19/08/2014
NEWS STORY
The past year has not been a good one for former Caterham F1 team owner Tony Fernandes. After scoring no points since joining F1 in 2010 the team was finally sold last month to a consortium of Swiss and Middle Eastern investors. The performance of football team Queens Park Rangers, in which Fernandes is a shareholder, has not been much better finishing bottom of the Premier League in 2012/13 and beaten 1-0 by Hull in the season opener on Saturday, its first game following its return to the Premiership. Now, even the London nightclub in which Fernandes has a stake faces closure according to an article in the London Evening Standard by Christian Sylt.
The club, known as Aura, was yesterday in court as the Inland Revenue claimed that it owes it money and filed a petition to wind up the business.
Fernandes led a consortium which took over Aura in 2010 and its guests have since included Rihanna, Usher and Madonna who reportedly visited the venue so frequently that she held talks in 2011 about buying a stake in it.
Aura's fortunes have nosedived over the past year culminating in the winding up petition. It was filed on 2 May by the Inland Revenue which claims to be a creditor of the venue's parent company Merlot 73.

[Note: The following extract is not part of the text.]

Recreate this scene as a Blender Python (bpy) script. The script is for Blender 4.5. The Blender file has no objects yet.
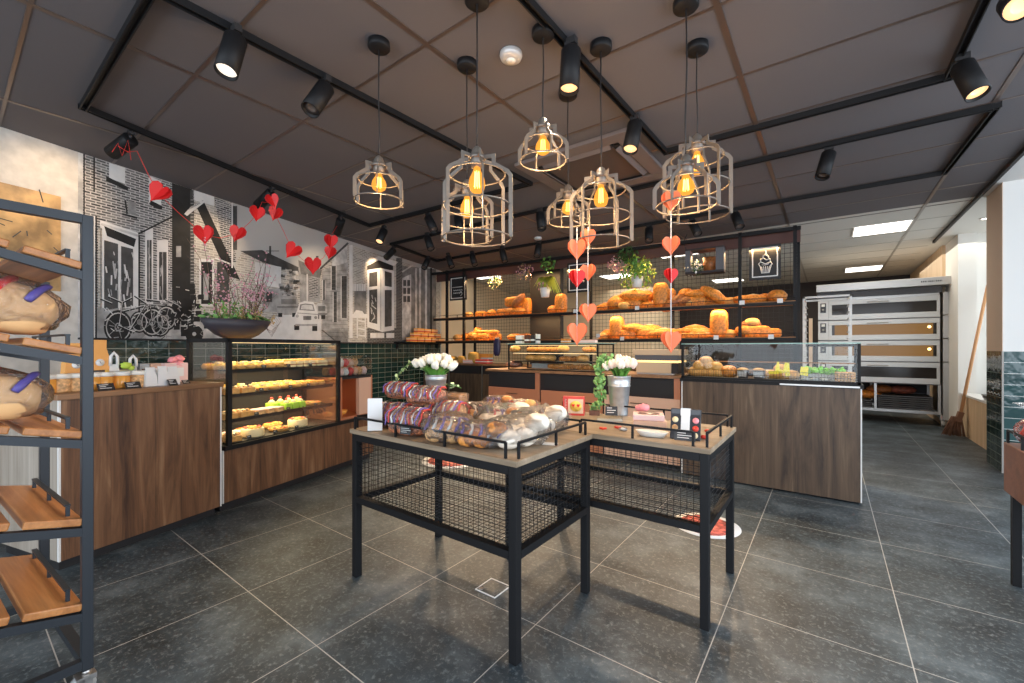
import bpy, bmesh, math, random
from mathutils import Vector as V, Matrix, noise as mnoise
random.seed(7)
S = bpy.context.scene
COL = S.collection
PI = math.pi
# ---------------------------------------------------------------- camera, light, exposure
FPX, CXP, YHP, CH = 425.0, 512.0, 348.0, 1.13
TH = math.radians(36.7); SN, CS = math.sin(TH), math.cos(TH)
cd = bpy.data.cameras.new('camera'); cam = bpy.data.objects.new('camera', cd); COL.objects.link(cam)
cam.location = (0, 0, CH); cam.rotation_euler = (PI/2, 0, TH)
cd.sensor_width = 36; cd.lens = FPX/1024*36; cd.shift_y = (YHP-341.5)/1024; cd.clip_start = .02
S.camera = cam
S.view_settings.view_transform = 'Standard'; S.view_settings.look = 'None'
S.view_settings.gamma = 1; S.view_settings.use_curve_mapping = False
S.view_settings.exposure = 0.48
S.cycles.transparent_max_bounces = 28; S.cycles.sample_clamp_indirect = 6
wd = bpy.data.worlds.new('sky'); S.world = wd; wd.use_nodes = True
wd.node_tree.nodes['Background'].inputs[0].default_value = (.80, .88, 1, 1)
wd.node_tree.nodes['Background'].inputs[1].default_value = 1.3
def area(name, loc, rot, sx, sy, power, color):
    l = bpy.data.lights.new(name, 'AREA'); l.shape = 'RECTANGLE'; l.size = sx; l.size_y = sy; l.energy = power; l.color = color
    o = bpy.data.objects.new(name, l); COL.objects.link(o); o.location = loc; o.rotation_euler = rot; return o
area('shopfront_daylight', (-.6, -2.9, 1.5), (math.radians(82), 0, 0), 5.5, 2.4, 116, (.80, .90, 1))
area('side_window_daylight', (2.55, 1.9, 1.5), (0, math.radians(82), 0), 2.2, 4.6, 92, (.80, .90, 1))
area('alcove_window_daylight', (2.2, 7.3, 1.6), (0, math.radians(85), 0), 1.8, 1.4, 15, (.95, .98, 1))
area('rear_room_panels', (-1.2, 9.2, 2.5), (0, 0, 0), 6, 3, 85, (1, .92, .78))
# ---------------------------------------------------------------- measured points
def ray(px, py):
    X = (px-CXP)/FPX
    return V((X*CS-SN, X*SN+CS, (YHP-py)/FPX))
def PZ(px, py, z):
    r = ray(px, py); t = (z-CH)/r.z; return V((r.x*t, r.y*t, z))
def PL(px, py, A, d):
    """where the line of sight meets the vertical plane through A along d -> (distance along d, height)"""
    r = ray(px, py); det = -r.x*d[1]+d[0]*r.y
    t = (-A[0]*d[1]+d[0]*A[1])/det; u = (r.x*A[1]-r.y*A[0])/det
    return u, CH+r.z*t
def PY(px, py, y): r = ray(px, py); t = y/r.y; return V((r.x*t, y, CH+r.z*t))
# ---------------------------------------------------------------- materials
MATS = {}
def nt(name):
    m = bpy.data.materials.new(name); m.use_nodes = True; MATS[name] = m
    return m, m.node_tree, m.node_tree.nodes['Principled BSDF']
def lk(t, a, b): t.links.new(a, b)
def mat(name, c, r=.5, met=0., em=None, es=0., spec=None, trans=0., alpha=1., bump=0., bs=60., var=0.):
    m, t, b = nt(name)
    b.inputs['Base Color'].default_value = (*c, 1); b.inputs['Roughness'].default_value = r; b.inputs['Metallic'].default_value = met
    if spec is not None: b.inputs['Specular IOR Level'].default_value = spec
    if em: b.inputs['Emission Color'].default_value = (*em, 1); b.inputs['Emission Strength'].default_value = es
    if trans: b.inputs['Transmission Weight'].default_value = trans
    if alpha < 1: b.inputs['Alpha'].default_value = alpha
    if bump or var:
        tc = t.nodes.new('ShaderNodeTexCoord'); n = t.nodes.new('ShaderNodeTexNoise'); n.inputs['Scale'].default_value = bs; n.inputs['Detail'].default_value = 4
        lk(t, tc.outputs['Object'], n.inputs['Vector'])
        if bump:
            bp = t.nodes.new('ShaderNodeBump'); bp.inputs['Strength'].default_value = bump; bp.inputs['Distance'].default_value = .01
            lk(t, n.outputs['Fac'], bp.inputs['Height']); lk(t, bp.outputs['Normal'], b.inputs['Normal'])
        if var:
            rp = t.nodes.new('ShaderNodeValToRGB'); rp.color_ramp.elements[0].position = .35; rp.color_ramp.elements[1].position = .68
            rp.color_ramp.elements[0].color = (*[x*(1-var) for x in c], 1); rp.color_ramp.elements[1].color = (*[min(1, x*(1+var)) for x in c], 1)
            lk(t, n.outputs['Fac'], rp.inputs['Fac']); lk(t, rp.outputs['Color'], b.inputs['Base Color'])
    return m
def ramp(t, fac, stops):
    rp = t.nodes.new('ShaderNodeValToRGB'); e = rp.color_ramp.elements
    while len(e) < len(stops): e.new(.5)
    for k, (p, c) in enumerate(stops): e[k].position = p; e[k].color = (*c, 1)
    lk(t, fac, rp.inputs['Fac']); return rp.outputs['Color']
def mth(t, op, a, b=None, c=None):
    n = t.nodes.new('ShaderNodeMath'); n.operation = op
    for k, x in enumerate((a, b, c)):
        if x is None: continue
        if isinstance(x, (int, float)): n.inputs[k].default_value = x
        else: lk(t, x, n.inputs[k])
    return n.outputs[0]
def mixc(t, f, a, b, mode='MIX'):
    n = t.nodes.new('ShaderNodeMix'); n.data_type = 'RGBA'; n.blend_type = mode
    for s, x in ((n.inputs[0], f), (n.inputs[6], a), (n.inputs[7], b)):
        if isinstance(x, (int, float)): s.default_value = x
        elif isinstance(x, tuple): s.default_value = (*x, 1)
        else: lk(t, x, s)
    return n.outputs[2]
def wood(name, stops, grain=(14, 14, 1.1), plank=.19, r=.45, axis='Y', joint=.3):
    """boards along local Z (or along the stretch axis), board joints across `axis`"""
    m, t, b = nt(name)
    tc = t.nodes.new('ShaderNodeTexCoord'); mp = t.nodes.new('ShaderNodeMapping'); mp.inputs['Scale'].default_value = grain
    lk(t, tc.outputs['Object'], mp.inputs['Vector'])
    sp = t.nodes.new('ShaderNodeSeparateXYZ'); lk(t, tc.outputs['Object'], sp.inputs[0])
    q = mth(t, 'DIVIDE', sp.outputs[axis], plank); fl = mth(t, 'FLOOR', q); fr = mth(t, 'FRACT', q)
    wn = t.nodes.new('ShaderNodeTexWhiteNoise'); wn.noise_dimensions = '1D'; lk(t, fl, wn.inputs['W'])
    ad = t.nodes.new('ShaderNodeVectorMath'); ad.operation = 'ADD'; lk(t, mp.outputs[0], ad.inputs[0])
    sc = t.nodes.new('ShaderNodeVectorMath'); sc.operation = 'SCALE'; lk(t, wn.outputs['Color'], sc.inputs[0]); sc.inputs['Scale'].default_value = 9
    lk(t, sc.outputs[0], ad.inputs[1])
    n = t.nodes.new('ShaderNodeTexNoise'); n.inputs['Scale'].default_value = 1; n.inputs['Detail'].default_value = 6; n.inputs['Roughness'].default_value = .62; n.inputs['Distortion'].default_value = .8
    lk(t, ad.outputs[0], n.inputs['Vector'])
    k = mth(t, 'ADD', n.outputs['Fac'], mth(t, 'MULTIPLY', mth(t, 'SUBTRACT', wn.outputs['Value'], .5), .07))
    col = ramp(t, k, stops)
    mp2 = t.nodes.new('ShaderNodeMapping'); mp2.inputs['Scale'].default_value = tuple(g*9 if g > 3 else g*1.5 for g in grain); lk(t, tc.outputs['Object'], mp2.inputs['Vector'])
    n2 = t.nodes.new('ShaderNodeTexNoise'); n2.inputs['Scale'].default_value = 1; n2.inputs['Detail'].default_value = 3; lk(t, mp2.outputs[0], n2.inputs['Vector'])
    col = mixc(t, .35, col, ramp(t, n2.outputs['Fac'], [(.3, (.35, .35, .35)), (.7, (1, 1, 1))]), 'MULTIPLY')
    j = mth(t, 'LESS_THAN', mth(t, 'ABSOLUTE', mth(t, 'SUBTRACT', fr, .5)), .492)
    col = mixc(t, mth(t, 'ADD', mth(t, 'MULTIPLY', j, joint), 1-joint), tuple(x*.45 for x in stops[0][1]), col)
    lk(t, col, b.inputs['Base Color']); b.inputs['Roughness'].default_value = r
    return m
def gridmask(t, sx, sy, ox, oy, px, py, w):
    fx = mth(t, 'ABSOLUTE', mth(t, 'SUBTRACT', mth(t, 'FRACT', mth(t, 'DIVIDE', mth(t, 'SUBTRACT', sx, ox), px)), .5))
    fy = mth(t, 'ABSOLUTE', mth(t, 'SUBTRACT', mth(t, 'FRACT', mth(t, 'DIVIDE', mth(t, 'SUBTRACT', sy, oy), py)), .5))
    return mth(t, 'MAXIMUM', mth(t, 'GREATER_THAN', fx, .5-w/2/px), mth(t, 'GREATER_THAN', fy, .5-w/2/py))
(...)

Its latest accounts are for the year-ending 31 March 2013 and show that its creditors increased from £488,874 to £741,532. This fuelled a £150,000 fall in shareholders' funds to £44,712 despite the owners making £25,000 of investment in the business. The bad news didn't stop there.
In August 2012 Westminster Council reviewed the club's licence at the instigation of the police who wanted it revoked. Instead, the council imposed more than 20 conditions that its owners said would make it completely unviable as a nightclub.
Councillors said revellers would have to drink from plastic cups and demanded that the doors be closed to punters at midnight. The venue's boss Alberto Barbieri appealed saying that the conditions would result in closure which would put staff out of a job and waste up to £2m of investment.
The appeal was dismissed in April 2013 and in a last-ditch bid to save the club its owners launched judicial review proceedings. This too failed and Mr Justice Blair told the court "the fact remains that these premises were causing a serious crime and disorder problem, which has not fully abated even now."
Records at Companies House show that Merlot 73 is still active and, according to its latest filings, Fernandes owns a 12.5% stake in it with a further 18.75% held by his investment vehicle Tune Entertainment Group. It gives Fernandes the largest shareholding in the business with the other owners including Barbieri and party planner Jonny Dodge who has a 7.8% stake. He told Pitpass that the club itself closed eight months ago and that he has been a silent partner for the last few years.